Daibutsu, Kamakura

Daibutsu, Kamakura
Daibutsu in Kamakura, June 2010. There were thousands of school kids visiting that day. It was still great fun.

Sunday, November 15, 2009

Shinsengumi: Assassins of Honor

One of Japan's most revered actors, Toshiro Mifune stars in this historical samurai epic (jidaigeki). As the end of the 19th century nears, the balance of power shifts from the shogunate to the emperor. Kondo Isami (Mifune), a farmer turned warrior, leads the fierce Shinsengumi, a small army of ronin (masterless samurai). Isami and his men oppose the violent, roaming bands of ronin who are terrorizing Kyoto in the name of the emperor and against the foreigners. Together the Shinsengumi band together to wage battle against these ronin and the inevitable tides of change.

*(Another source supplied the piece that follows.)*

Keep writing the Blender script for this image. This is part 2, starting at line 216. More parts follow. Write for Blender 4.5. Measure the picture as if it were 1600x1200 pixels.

The Shinsengumi are very famous in Japan and there have been dozens of movies and television shows about them. They were the last shogun's last samurai police force assembled to fight the hordes of ronin terrorizing Kyoto. The ronin were masterless samurai who were roaming the streets of Kyoto creating terror and bloodshed in the name of restoring the emperor and throwing out the foreigners. The Shinsengumi are an interesting group to be so popular or even to be considered heroes. The reason is because not only were they on the losing side of the war and had very little or no impact on the political changes sweeping the country, but they were also a brutally violent and bloody police force.

Although there have been many films about the Shinsengumi, this one is worth seeing because Toshiro Mifune plays Kondo Isami, the most famous leader of the Shinsengumi. Isami was actually from a family of peasants but because of his superior skill as a swordsman he rose up to lead this samurai corps. One thing with this film though, if you have little or no understanding of the historical events of this time period, you will be completely lost and the film will have very little meaning. If you are familiar with the Shinsengumi and the Restoration period, then you will appreciate this film more. However, this movie is just OK, not a great film. For me, I think Mifune was too old to play Kondo Isami and the film bizarrely jumps into the story too abruptly. Aside from the narrators explanation of the historical events, there was no background about Isami. The movie just jumps quickly to important events such as the elimination of Isami's rival Serizawa, a violent and alcoholic leader of another faction in the Shinsengumi.

If you like Toshiro Mifune or samurai time-period movies, then this is still a good movie to see. Just not the best. There was one sad scene where a Shinsengumi member was ordered to commit seppuku and he had his head cut off. I was intrigued by how they filmed the scene as they showed the head falling off the body so I did an extremely slow-motion replay of the scene. You could see the actor swing his blade and that it missed the other actor by a good six or seven inches but then the head slowing falling off. Very interesting. One aspect of samurai movies I find a little silly is the funny sounding slashing noise they make when someone is being slashed by the sword. It is the same sound you'll find not just in low budget chanbara flicks but in higher quality films as well. It's comparable to the loud goofy sound we all hear in western movies when someone is getting punched in the face.